1.3 million members of Tanzania’s ruling CCM party, in a consultation process or ‘internal referendum’, have reacted overwhelmingly against a previously strongly supported Parliamentary motion that a separate government should be set up for Tanganyika. 61% voted for continuation of the present two-government structure i.e. the Government of the United Republic of Tanzania and the Government of Zanzibar; 29% for the establishment of one single government for Zanzibar and the mainland; and, only 8% for the creation of a third government for the mainland.

This decision becomes CCM party policy for forthcoming elections. It is not clear what happened next in Parliament but, according to a heading in the Swahili newspaper ‘Majira’ (August 9), the Group of 55 M.P’s who had been campaigning for a Tanganyika Government were being ‘condemned for being swallowed by the CCM party’. It is believed that there was strong support in parliament for a single government, although this would not be acceptable to Zanzibar. The CCM party did make it clear however that the ultimate aim should be a single government for the country.

These developments represent a triumph for former President Julius Nyerere who has been waging a crusade to preserve the Union in its present form. He felt that setting up a third government would mean the end of the Union.

Invited to speak at the crucial National Executive Committee meeting of the party during the weekend starting July 30th Mwalimu Nyerere delivered a passionate speech in defence of the constitutional status quo.

Because of the, for him, favourable result of the consultation process, he said that he would not now need to leave the CCM Party, something which he had been contemplating.

At a subsequent press conference he put the blame for what had happened on the Zanzibar government for having ‘taken a series of actions aimed at maximising the Isles’ autonomy in flagrant breach of the constitution’. The main action had been two years earlier when Zanzibar had joined the Organisation of the Islamic Conference (OIC) without reference to the Union government (it later withdrew under pressure from Dar es Salaam).
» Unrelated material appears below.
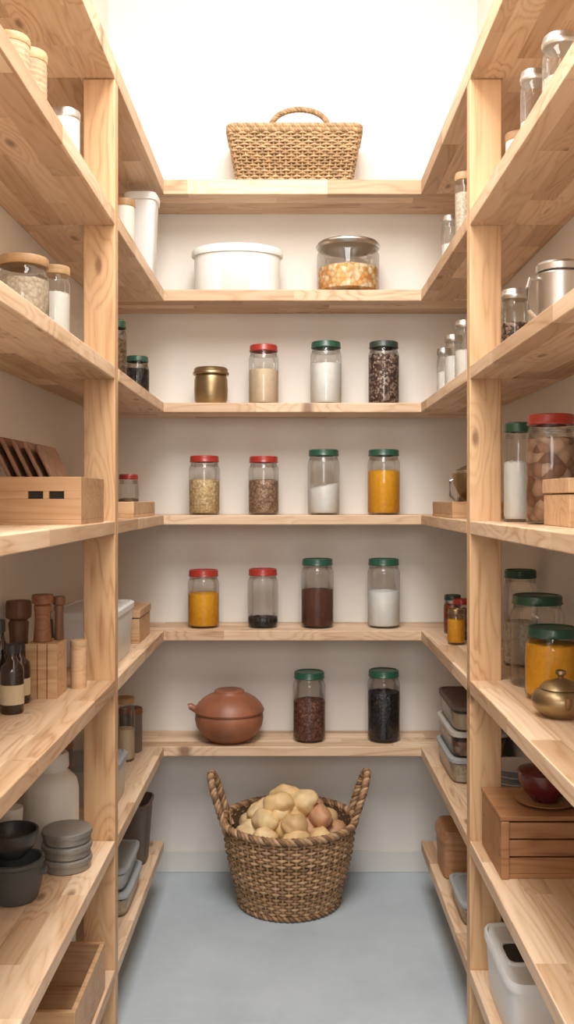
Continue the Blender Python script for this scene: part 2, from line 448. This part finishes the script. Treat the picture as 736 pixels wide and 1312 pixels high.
def lidded_box(name, x0, x1, y0, y1, z, h, mat, lid, taper=0.93, lip=0.004, fill=None, ff=0.7):
    cx, cy = (x0+x1)/2, (y0+y1)/2; hx, hy = (x1-x0)/2-lip, (y1-y0)/2-lip; b = B()
    lh = min(0.02, h*0.18)
    b.loft([(0, 0, 0), (hx*taper*0.97, hy*taper*0.97, 0), (hx*taper, hy*taper, 0.004), (hx, hy, h-lh), (hx*0.9, hy*0.9, h-lh)], mat)
    if fill:
        b.loft([(0, 0, 0.004), (hx*taper*0.95, hy*taper*0.96, 0.004), (hx*(taper+0.03), hy*(taper+0.03), h*ff), (0, 0, h*ff)], fill)
    b.loft([(hx*0.9, hy*0.9, h-lh), (hx+lip, hy+lip, h-lh), (hx+lip, hy+lip, h-0.004), (hx, hy, h-0.001), (hx*0.92, hy*0.92, h), (hx*0.9, hy*0.9, h-0.004), (0, 0, h-0.004)], lid)
    return b.build(name, (cx, cy, z))

# ------------------------------------------------------------------ back shelves
YJ = 3.635
k = YJ/1200.0
def bx(px): return (px-375)*k
jar('semolina_jar', bx(338), YJ, S[3], 0.058, 0.232, RED, BEIG, 0.66)
jar('flour_jar', bx(418), YJ, S[3], 0.061, 0.245, GRN, FLOUR, 0.72)
jar('peppercorn_jar', bx(492), YJ, S[3], 0.060, 0.245, DGR, PEPP, 0.88)
b = B()
b.lathe([(0, 0), (0.052, 0), (0.057, 0.005), (0.0635, 0.02), (0.0655, 0.06), (0.064, 0.10), (0.060, 0.114), (0.058, 0.118)], BRS)
b.lathe([(0.058, 0.116), (0.068, 0.117), (0.0705, 0.121), (0.069, 0.128), (0.065, 0.132), (0.066, 0.139), (0.060, 0.145), (0.03, 0.146), (0, 0.146)], BRS)
b.build('brass_pot', (bx(270.5), YJ, S[3]))
jar('chickpea_jar', bx(262), YJ, S[4], 0.060, 0.228, RED, CHICK, 0.66)
jar('lentil_jar', bx(338), YJ, S[4], 0.059, 0.226, RED, LENT, 0.66)
jar('sugar_jar', bx(415), YJ, S[4], 0.062, 0.252, GRN, FLOUR, 0.48, tilt=0.22)
jar('turmeric_jar', bx(492), YJ, S[4], 0.063, 0.252, GRN, TURM, 0.74)
jar('curry_powder_jar', bx(261), YJ, S[5], 0.061, 0.222, RED, TURM, 0.66)
jar('raisin_jar', bx(337), YJ, S[5], 0.059, 0.226, RED, BBEAN, 0.19)
jar('cocoa_jar', bx(407), YJ, S[5], 0.063, 0.265, GRN, COCO, 0.60)
jar('rice_flour_jar', bx(492), YJ, S[5], 0.063, 0.265, GRN, FLOUR, 0.58)
jar('coffee_bean_jar', bx(396.5), YJ, S[6], 0.063, 0.266, GRN, COFB, 0.64)
jar('black_bean_jar', bx(492), YJ, S[6], 0.063, 0.272, GRN, BBEAN, 0.76)
b = B()   # terracotta pot
b.lathe([(0, 0), (0.070, 0), (0.080, 0.004), (0.108, 0.026), (0.127, 0.058), (0.133, 0.085), (0.131, 0.104), (0.127, 0.112)], TER, 48)
b.lathe([(0.127, 0.110), (0.134, 0.112), (0.136, 0.118), (0.133, 0.125), (0.122, 0.143), (0.102, 0.162), (0.080, 0.175), (0.062, 0.182), (0.058, 0.187), (0.057, 0.192), (0.052, 0.196), (0.035, 0.195), (0.02, 0.191), (0, 0.190)], TER, 48)
b.tube([(-0.118, 0, 0.110), (-0.136, 0, 0.122), (-0.150, -0.002, 0.131), (-0.158, -0.003, 0.128)], 0.013, TER, sides=12)
b.build('terracotta_pot', (bx(294), YJ-0.003, S[6]))
b = B()
b.lathe([(0, 0), (0.158, 0), (0.164, 0.005), (0.168, 0.15), (0.160, 0.152)], ENM, 64, sy=0.66)
b.lathe([(0.160, 0.148), (0.176, 0.149), (0.178, 0.154), (0.177, 0.170), (0.172, 0.177), (0.160, 0.179), (0.155, 0.183), (0.08, 0.188), (0, 0.189)], ENM, 64, sy=0.66)
b.build('white_cake_tin', (bx(304), YJ+0.015, S[2]))
jar('pasta_jar', bx(446.5), YJ+0.01, S[2], 0.121, 0.205, SIL, PASTA, 0.56, style='clamp', seg=56)

# ------------------------------------------------------------------ wicker
def weave(b, path, z0, z1, nst, rows, amp, mats, stake, liner, fat=0.5):
    dz = (z1-z0)/rows; r = dz*fat
    for j in range(rows):
        kk = (j+0.5)/rows; z = z0+(z1-z0)*kk; pts = []; n = nst*4
        for i in range(n):
            x, y, nx, ny = path(i/n, kk)
            o = amp*math.cos(PI*i/4+PI*j)
            pts.append((x+nx*o, y+ny*o, z+0.0012*math.sin(i*0.23+j*1.3)))
        b.tube(pts, r, mats[(j*7+j//3) % len(mats)], True, 6)
    for i in range(nst):
        pts = []
        for q in range(9):
            kk = q/8; x, y, nx, ny = path(i/nst, kk); pts.append((x, y, z0+(z1-z0)*kk))
        b.tube(pts, amp*0.8, stake, False, 6, ref=(0.3, 0.9, 0))
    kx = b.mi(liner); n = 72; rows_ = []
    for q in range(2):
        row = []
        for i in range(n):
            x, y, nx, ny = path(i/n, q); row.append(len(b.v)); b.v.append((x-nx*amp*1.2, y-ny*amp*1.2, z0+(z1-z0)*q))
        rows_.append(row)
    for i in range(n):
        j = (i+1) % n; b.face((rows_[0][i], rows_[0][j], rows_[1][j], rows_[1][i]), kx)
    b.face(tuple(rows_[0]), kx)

BC = (-0.012, 3.505, 0.0)
def rpath(t, kk):
    a = 2*PI*t; R = 0.178+0.064*kk+0.010*math.sin(PI*kk)
    return R*math.cos(a), R*math.sin(a), math.cos(a), math.sin(a)
b = B()
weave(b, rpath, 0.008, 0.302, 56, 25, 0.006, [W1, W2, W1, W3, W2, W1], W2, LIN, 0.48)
circ = [(0.246*math.cos(2*PI*i/260), 0.246*math.sin(2*PI*i/260), 0.306) for i in range(260)]
b.rope(circ, 0.0075, 0.0075, [W2, W1, W3], 3, 28, True)
circ = [(0.186*math.cos(2*PI*i/200), 0.186*math.sin(2*PI*i/200), 0.012) for i in range(200)]
b.rope(circ, 0.006, 0.006, [W1, W3], 2, 30, True)
for sg in (-1, 1):
    pts = []
    for i in range(80):
        a = PI*i/79
        yy = -0.09*math.cos(a)*(0.8+0.35*math.sin(a)); up = math.sin(a)**0.7 if 0 < i < 79 else 0
        pts.append((sg*(0.222+0.070*up), yy+0.012*sg, 0.262+0.215*up))
    b.rope(pts, 0.0072, 0.0075, [W2, W1, W3], 3, 11, False, ref=(1, 0.1, 0))
b.build('wicker_basket', BC, angle=70)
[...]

This action, Nyerere said, had been the cause of a retaliatory demand for the setting up of a separate Tanganyika (mainland) government, which had attracted the support of many CCM MP’s and senior government personalities. He was very critical of the present (Union) government for ‘first trying to cover up the matter and then taking a year to study an otherwise straightforward case of breach of the constitution’.

Mwalimu Nyerere was also reported to have said that there were some 27 problematic issues concerning the Union which should be dealt with. But CCM party and government leaders could not solve these problems because they were afraid to confront Zanzibar President Dr. Salmin Amour he said.

Some of the ‘Group of 55’ MP’s who had been leading the campaign for a Tanganyika government accused their own CCM party of rigging the results of the consultation. Nyerere hinted that if they were unhappy with the decision they should leave the party. He seemed to almost welcome such an outcome because, only in that way, he said, would Tanzania acquire an effective opposition watchdog in parliament.

Minister of Constitutional Affairs Samuel Sitta has admitted that there are fourteen areas in which the 1977 Union Constitution and the 1984 Zanzibar Constitution are in conflict.

On August 10 one of the factors which had aroused the wrath of many Tanzanians – the need for Tanzanian mainlanders to carry passports when visiting Zanzibar – was corrected. In future mainlanders would need only an identity card or letter from an administrative location.

Other administrative problems facing the Union would be the subject of a report to be presented to parliament in the very near future. There had been seven consultative meetings between the two governments recently on Union problems.